A review of  Undercover Brother” by Jeanne Aufmuth


Stars: ** 1/2

Rating: PG-13 for language and sexual humor

Run Time: 1 hour, 20 minutes



From the opening strains of the Average White Band’s “Pick up the Pieces” you can feel the love.  Brothers unite with a blaxploitation spoof that offers a lot more than the requisite fifteen minutes of fleeting fame.

It’s 2002, and black culture has lost its distinctive flavor.  Seeing to it that African Americans retain their cornered market on cool is B.R.O.T.H.E.R.H.O.O.D., a dedicated group of black folks with a penchant for secret agent gear and keeping the groove on.  A sinister underground movement headed by “The Man” is diametrically opposed to B.R.O.T.H.E.R.H.O.O.D.’s work, unleashing a psycho-hallucinogenic drug that will turn all African Americans into zombies.

The Man’s Operation Whitewash has far-reaching implications.  Popular politico and ex- Army General Warren Boutwell (Billy Dee Williams) is their first major target.  In order to keep the white in the White House, The Man gets his hands on the general and pumps him full of the evil miracle drug.  Instead of declaring his bid for the Presidency, Boutwell announces that he’s opening a chain of fried chicken restaurants that serve, among other ethnic delights, Nappy Meals.

Enter Undercover Brother (Eddie Griffin), a blue-collar hero with a funky sense of style, a smooth way with the ladies, and a keen sense of justice.  As a consulting operative for the B.R.O.T.H.E.R.H.O.O.D., the Brother goes undercover with a startling array of alter-egos (think Brendan Fraser in “Bedazzled”).

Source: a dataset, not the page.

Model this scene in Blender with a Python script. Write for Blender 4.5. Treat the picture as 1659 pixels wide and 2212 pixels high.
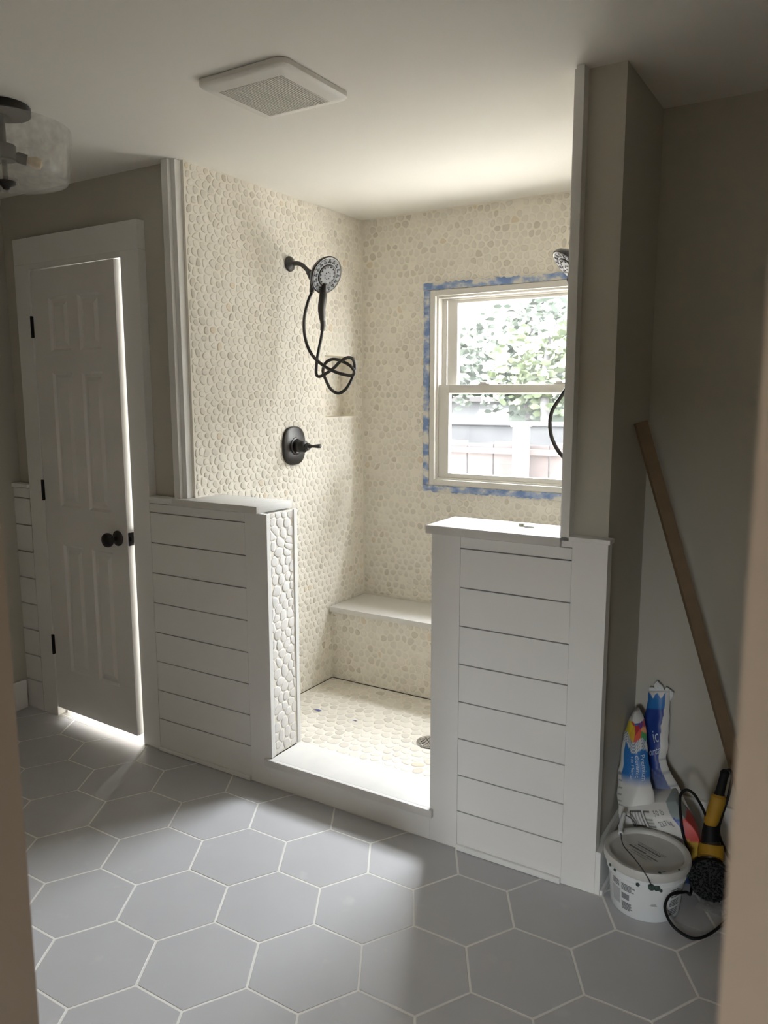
import bpy, bmesh, math, random
from mathutils import Vector, Matrix
random.seed(7)
SC = bpy.context.scene
for o in list(bpy.data.objects): bpy.data.objects.remove(o)
COL = SC.collection
PI = math.pi

# ------------------------------------------------------------------ camera, world, lights, exposure
CAMP = Vector((1.84501, -2.19691, 1.50935)); FPX = 1690.19
YAW, PITCH, ROLL = math.radians(-31.7537), math.radians(-8.5318), math.radians(-0.0977)
FWD = Vector((math.sin(YAW)*math.cos(PITCH), math.cos(YAW)*math.cos(PITCH), math.sin(PITCH)))
r0 = Vector((math.cos(YAW), -math.sin(YAW), 0)); u0 = r0.cross(FWD)
RGT = math.cos(ROLL)*r0 + math.sin(ROLL)*u0; UPV = RGT.cross(FWD)
cam = bpy.data.cameras.new('camera'); co = bpy.data.objects.new('camera', cam); COL.objects.link(co)
co.matrix_world = Matrix(((RGT.x, UPV.x, -FWD.x, CAMP.x), (RGT.y, UPV.y, -FWD.y, CAMP.y), (RGT.z, UPV.z, -FWD.z, CAMP.z), (0, 0, 0, 1)))
cam.sensor_fit = 'VERTICAL'; cam.sensor_height = 36.0; cam.sensor_width = 27.0
cam.lens = FPX/2212*36.0; cam.clip_start = 0.02; cam.clip_end = 200
cam.dof.use_dof = True; cam.dof.focus_distance = 3.3; cam.dof.aperture_fstop = 7.0
SC.camera = co

SKY = 45.0
wd = bpy.data.worlds.new('overcast_sky'); SC.world = wd; wd.use_nodes = True
bg = wd.node_tree.nodes['Background']; bg.inputs[0].default_value = (0.92, 0.96, 1.0, 1); bg.inputs[1].default_value = SKY

def area(name, loc, size, power, color, rot, portal=False):
    l = bpy.data.lights.new(name, 'AREA'); l.shape = 'RECTANGLE'; l.size, l.size_y = size
    l.energy = power; l.color = color
    o = bpy.data.objects.new(name, l); COL.objects.link(o); o.location = loc; o.rotation_euler = rot
    if portal: l.cycles.is_portal = True
    return o
sun = bpy.data.lights.new('sun', 'SUN'); sun.energy = 105; sun.angle = math.radians(4); sun.color = (1.0, 0.97, 0.92)
sn = bpy.data.objects.new('sun', sun); COL.objects.link(sn); sn.rotation_euler = Vector((0.57, -0.10, 0.82)).to_track_quat('Z', 'Y').to_euler()
area('window_portal', (0.44, 1.40, 1.535), (0.94, 0.95), 1, (1, 1, 1), (-PI/2, 0, 0), True)          # lets sky light in through the shower window
area('closet_window_light', (-1.95, 2.17, 1.25), (0.45, 1.1), 80, (1.0, 0.99, 0.98), (-PI/2, 0, 0))      # daylight window of the small room behind the white door
area('hall_window_portal', (2.30, -6.15, 1.45), (0.8, 1.4), 1, (1, 1, 1), (PI/2, 0, 0), True)            # lets sky light in through the window of the room behind the camera

SC.view_settings.view_transform = 'Standard'; SC.view_settings.look = 'None'
SC.view_settings.gamma = 1.0; SC.view_settings.use_curve_mapping = False
SC.view_settings.exposure = 0.42
SC.cycles.max_bounces = 10; SC.cycles.diffuse_bounces = 7; SC.cycles.transparent_max_bounces = 16
SC.cycles.caustics_reflective = False; SC.cycles.caustics_refractive = False
SC.cycles.use_denoising = True; SC.cycles.sample_clamp_indirect = 6.0

# ------------------------------------------------------------------ materials
def mat(name, color, rough=0.5, metal=0.0, noise=0.0, nscale=8.0, bump=0.0, bscale=60.0, spec=0.5, color2=None):
    m = bpy.data.materials.new(name); m.use_nodes = True; nt = m.node_tree; b = nt.nodes['Principled BSDF']
    b.inputs['Roughness'].default_value = rough; b.inputs['Metallic'].default_value = metal
    b.inputs['Specular IOR Level'].default_value = spec
    tc = nt.nodes.new('ShaderNodeTexCoord')
    n = nt.nodes.new('ShaderNodeTexNoise'); n.inputs['Scale'].default_value = nscale; n.inputs['Detail'].default_value = 4
    nt.links.new(tc.outputs['Object'], n.inputs['Vector'])
    mx = nt.nodes.new('ShaderNodeMix'); mx.data_type = 'RGBA'
    c2 = color2 or tuple(max(0, c*(1-noise)) for c in color)
    mx.inputs[6].default_value = (*color, 1); mx.inputs[7].default_value = (*c2, 1)
    nt.links.new(n.outputs['Fac'], mx.inputs[0]); nt.links.new(mx.outputs[2], b.inputs['Base Color'])
    if bump > 0:
        n2 = nt.nodes.new('ShaderNodeTexNoise'); n2.inputs['Scale'].default_value = bscale; n2.inputs['Detail'].default_value = 3
        nt.links.new(tc.outputs['Object'], n2.inputs['Vector'])
        bp = nt.nodes.new('ShaderNodeBump'); bp.inputs['Strength'].default_value = bump; bp.inputs['Distance'].default_value = 0.002
        nt.links.new(n2.outputs['Fac'], bp.inputs['Height']); nt.links.new(bp.outputs['Normal'], b.inputs['Normal'])
    return m
M = {}
M['white'] = mat('white_semigloss_paint', (0.83, 0.83, 0.815), 0.42, noise=0.03, bump=0.05)
M['door'] = mat('white_door_paint', (0.79, 0.78, 0.765), 0.45, noise=0.03, bump=0.06, bscale=120)
M['ceil'] = mat('flat_ceiling_paint', (0.85, 0.83, 0.785), 0.9, noise=0.02, bump=0.05, bscale=150)
M['greige'] = mat('greige_wall_paint', (0.53, 0.51, 0.445), 0.75, noise=0.04, bump=0.1, bscale=140)
M['jamb'] = mat('beige_jamb_paint', (0.52, 0.455, 0.375), 0.6, noise=0.04)
M['hall'] = mat('beige_hall_paint', (0.55, 0.48, 0.40), 0.8, noise=0.04)
M['hallfloor'] = mat('hall_wood_floor', (0.30, 0.20, 0.12), 0.5, noise=0.3)
M['fgrout'] = mat('floor_grout', (0.86, 0.85, 0.81), 0.9, noise=0.12, nscale=20)
M['pgrout'] = mat('cream_pebble_grout', (0.86, 0.82, 0.735), 0.9, noise=0.06, nscale=9, bump=0.5, bscale=90)
M['quartz'] = mat('light_grey_quartz', (0.74, 0.73, 0.705), 0.5, noise=0.14, nscale=14, spec=0.3)
M['bronze'] = mat('oil_rubbed_bronze', (0.040, 0.037, 0.035), 0.36, metal=0.55, noise=0.3, nscale=30)
M['bface'] = mat('grey_spray_face', (0.11, 0.11, 0.11), 0.5, metal=0.1)
M['black'] = mat('black_plastic', (0.008, 0.008, 0.008), 0.55, spec=0.2)
M['darktool'] = mat('grimy_dark_tool_casing', (0.05, 0.035, 0.02), 0.5, noise=0.4, nscale=40)
M['yellow'] = mat('yellow_tool_plastic', (0.46, 0.26, 0.02), 0.45, noise=0.35, nscale=25)
M['vinyl'] = mat('white_window_vinyl', (0.72, 0.70, 0.66), 0.4, noise=0.03)
M['chrome'] = mat('brushed_steel', (0.75, 0.75, 0.74), 0.25, metal=1.0, noise=0.1)
M['wood'] = mat('pale_raw_wood', (0.26, 0.18, 0.105), 0.7, noise=0.35, nscale=18)
M['bucket'] = mat('white_bucket_plastic', (0.74, 0.77, 0.78), 0.4, noise=0.06)
M['lid'] = mat('greyed_lid_plastic', (0.60, 0.60, 0.57), 0.45, noise=0.18, nscale=25)
M['ink'] = mat('grey_print_ink', (0.16, 0.17, 0.18), 0.6)
M['inkl'] = mat('light_grey_print_ink', (0.42, 0.44, 0.45), 0.6)
M['goo'] = mat('dried_green_black_adhesive', (0.012, 0.014, 0.014), 0.7, color2=(0.06, 0.13, 0.11), nscale=40)
M['wire'] = mat('dark_bail_wire', (0.10, 0.10, 0.10), 0.4, metal=0.7)
M['textw'] = mat('white_bag_lettering', (0.62, 0.68, 0.74), 0.5)
M['bagbrown'] = mat('brown_bag_bottom', (0.28, 0.24, 0.19), 0.8)
M['bulb'] = mat('frosted_bulb', (0.75, 0.62, 0.45), 0.4)
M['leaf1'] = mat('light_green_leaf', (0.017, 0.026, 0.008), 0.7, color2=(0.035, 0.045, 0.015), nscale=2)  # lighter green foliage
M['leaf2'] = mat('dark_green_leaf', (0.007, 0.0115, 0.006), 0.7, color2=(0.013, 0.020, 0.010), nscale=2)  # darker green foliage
M['bark'] = mat('grey_bark', (0.02, 0.017, 0.017), 0.9, noise=0.3)
M['barkw'] = mat('pale_bark', (0.055, 0.052, 0.05), 0.9, noise=0.2)
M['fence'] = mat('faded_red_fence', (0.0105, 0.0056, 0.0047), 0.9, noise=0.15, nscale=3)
M['ground'] = mat('pale_bounce_ground', (0.62, 0.60, 0.56), 1.0, noise=0.2, nscale=1)  # for the hidden ground that bounces light up to the ceiling
M['asphalt'] = mat('dark_ground', (0.03, 0.03, 0.028), 1.0, noise=0.2, nscale=1)
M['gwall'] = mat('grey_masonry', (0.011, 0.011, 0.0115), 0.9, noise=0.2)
M['hsiding'] = mat('bounce_house_siding', (0.60, 0.60, 0.585), 0.8, noise=0.05)  # pale so the added house sends light onto the left shower wall
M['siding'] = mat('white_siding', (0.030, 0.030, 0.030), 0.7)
M['washer'] = mat('tarnished_washer', (0.42, 0.42, 0.33), 0.4, metal=0.6)
M['scrap'] = mat('navy_tape_scrap', (0.04, 0.06, 0.25), 0.6)
M['fan'] = mat('white_fan_plastic', (0.80, 0.785, 0.745), 0.45, noise=0.02)
M['fanin'] = mat('dark_fan_interior', (0.10, 0.10, 0.09), 0.8)
M['darkstrip'] = mat('dark_corner_strip', (0.07, 0.06, 0.05), 1.0)  # dark strip along the shower floor corners

# grey hexagon tile with faint clouding and chalky dust specks
def tile_mat():
    m = mat('grey_porcelain_tile', (0.53, 0.535, 0.555), 0.42, noise=0.12, nscale=5, spec=0.4)
    nt = m.node_tree; b = nt.nodes['Principled BSDF']; prev = b.inputs['Base Color'].links[0].from_socket
    tc = nt.nodes.new('ShaderNodeNewGeometry')
    n = nt.nodes.new('ShaderNodeTexNoise'); n.inputs['Scale'].default_value = 9; n.inputs['Detail'].default_value = 6
    nt.links.new(tc.outputs['Position'], n.inputs['Vector'])
    r = nt.nodes.new('ShaderNodeValToRGB'); r.color_ramp.elements[0].position = 0.64; r.color_ramp.elements[1].position = 0.74
    r.color_ramp.elements[1].color = (0.35, 0.35, 0.35, 1)
    nt.links.new(n.outputs['Fac'], r.inputs[0])
    mx = nt.nodes.new('ShaderNodeMix'); mx.data_type = 'RGBA'; mx.inputs[7].default_value = (0.66, 0.66, 0.65, 1)
    nt.links.new(r.outputs[0], mx.inputs[0]); nt.links.new(prev, mx.inputs[6]); nt.links.new(mx.outputs[2], b.inputs['Base Color'])
    return m
M['tile'] = tile_mat()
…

Codename: Sandtrap (a Rastafarian caddie), Codename: Token (a buttoned-up corporate yes-man) and Codename: Brand New Bag (I’m keeping it under wraps) are dispatched to key locations for information gathering and plenty of funky mischief.

Eddie Griffin is funny - the saving grace of this disjointed super spy send-up. Whether spinning out in his Cadillac Coup de Ville (“it ain’t no thang”) or gettin’ down vanilla style (with va-va-voom secret weapon Penelope Snow as played by Denise Richards), Griffin is the real deal – pure slick attitude and colossal ego.  Afros, shades and platforms wear well on the Brother, as does honeyed sidekick Sistah Girl (Aunjanue Ellis), a sassy, ass-kicking operative with a cool head and a killer bod.

Film goes south in the last half hour, all slapstick farce that knows no comic bounds.  The results are over-the-top and leeched of all artistic subtleties. No matter – it’s all about the Brother; truth, justice, and the African American way.